Quantum Magnetometers for Infrastructure Inspection and Monitoring

TL;DR

This review compares optically pumped atomic magnetometers and nitrogen-vacancy diamond magnetometers for infrastructure inspection, emphasizing their integration into measurement chains and practical deployment considerations.

Contribution

It provides a comprehensive comparison of quantum magnetometer platforms within real measurement chains for infrastructure monitoring applications.

Findings

OPMs excel in low-frequency, phase-referenced induction measurements.

NV sensors are optimal for near-surface field mapping and differential current sensing.

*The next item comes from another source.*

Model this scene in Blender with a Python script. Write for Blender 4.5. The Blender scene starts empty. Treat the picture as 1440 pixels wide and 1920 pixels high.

Deployment success depends on bandwidth, dynamic range, background rejection, and calibration.

Abstract

Damage in infrastructure is often hidden until it becomes costly or dangerous. Common examples include corrosion under insulation, early fatigue damage in steel, corrosion of embedded reinforcement, and abnormal current flow in batteries and power equipment. Magnetic methods are attractive because they can sense through coatings, insulation, and concrete cover without couplants, but field performance is often limited by lift-off, low-frequency drift, background magnetic noise, and the weak low-frequency response of pickup coils. This review examines two room-temperature quantum receiver platforms: optically pumped atomic magnetometers (OPMs) and nitrogen-vacancy (NV) diamond magnetometers. Rather than treating them as stand-alone sensors, we compare them as parts of a full measurement chain that includes source physics, geometry, readout, calibration, and interpretation. The literature is organized into four magnetic signal classes: driven induction responses, leakage fields in magnetic flux leakage inspection, passive self-fields linked to stress or corrosion, and fields produced by operational currents. OPMs are strongest for low-frequency, phase-referenced induction measurements, while NV sensors are strongest for near-surface field mapping, vector or gradient measurements, and differential current sensing in compact solid-state heads. Across all applications, deployment depends less on best-case sensitivity than on usable bandwidth, dynamic range, background rejection, geometry control, calibration, and validation. The clearest path to field use is therefore robust instrument engineering tied to qualification methods that reflect real inspection conditions.